What happens when others' perceptions of us don't match up to our own?
Rewriting the script: Emotional Intelligence, report writing, and the future of learning
The weight of perception
Recently, education advocate Kate Robinson shared a deeply personal experience. While sorting through her parents' belongings, she came across her old school reports. The words written decades ago still carried an emotional weight—shaping not only how she felt as a child but how she viewed herself as an adult. She posed a poignant question to her readers: How have your experiences of school shaped your view of yourself today?
This question is profound because our concern over others' perceptions of us does not stop when we leave school. It follows us into adulthood, shaping our confidence, our relationships, and even our sense of purpose. In the digital age, social media amplifies this pressure, particularly for young people whose developing brains make them more susceptible to external validation. Neuroscientific research shows that during adolescence, the prefrontal cortex—the area responsible for decision-making, self-regulation, and long-term thinking—is still developing, making teenagers especially vulnerable to social comparison and emotional dysregulation.
If we approach this challenge as one of learning rather than merely coping, a more constructive question emerges:
How do we develop the skills to align others’ perceptions of us with our own self-understanding?
At its core, this is a question of emotional intelligence—the ability to recognise, understand, and regulate emotions in ourselves and others.
Emotional Intelligence: a skill, not a trait
If you haven’t yet listened to Dr Marc Brackett’s podcast episode How to Raise Your Emotional Intelligence, I highly recommend it. Even as an educator committed to EI, I found it incredibly insightful. Brackett defines emotional intelligence as “how we reason with and about our emotions.” He outlines the RULER framework, a set of skills that allow us to manage our emotions both implicitly and explicitly:
Recognise your emotions
Understand their origins and impact (on ourselves and others)

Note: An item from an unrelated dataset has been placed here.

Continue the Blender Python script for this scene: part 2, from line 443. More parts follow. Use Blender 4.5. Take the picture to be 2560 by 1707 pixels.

Label them accurately: are we mistaking one emotion for another?
Express them appropriately: developing the language to express them is essential to processing them
Regulate them effectively by learning strategies
Emotional intelligence is not a single ability but a set of interwoven skills that influence how we interact with ourselves and the world. It is not hardwired into one part of the brain but spread across our cognitive and somatic systems. To develop it, we must actively teach and practice it rather than leaving it to chance.
The power and pitfall of report writing
Nowhere is the intersection of perception and self-understanding more evident than in the way we assess and communicate student progress. Conventional school reports, written without student involvement, risk reinforcing fixed narratives about ability and worth, often without context or nuance. If we are not careful, these reports can become self-fulfilling prophecies, shaping a child’s self-concept in ways that persist into adulthood.
But reporting doesn’t have to be this way.
Student-led conferences offer a powerful alternative. When young people take an active role in reflecting on their learning, setting goals, and articulating their own progress, they develop both self-awareness and self-advocacy; key components of emotional intelligence.
This practice also helps young people to bridge the gap between how they see themselves and how others perceive them, fostering greater alignment between internal self-concept and external feedback. Crucially, it shifts assessment from being something done to young learners to something co-created with them.
What are student-led conferences?
Student-led conferences (SLCs) are structured meetings where young people take ownership of their learning by presenting their progress, challenges, and goals to their teachers and parents. Instead of being passive recipients of feedback, they actively engage in self-reflection and goal-setting, developing critical skills in self-awareness and emotional intelligence.
This approach mirrors the types of self-reflection and communication skills young people will need in the real world, making learning more meaningful. The shift to student-led conferences is not just about assessment, it’s about empowerment.
And if we can get report writing right, if we can turn it into a tool for self-reflection rather than judgment, then perhaps, in time, young people will look back at their school experiences and feel empowered, rather than diminished, by what was written about them.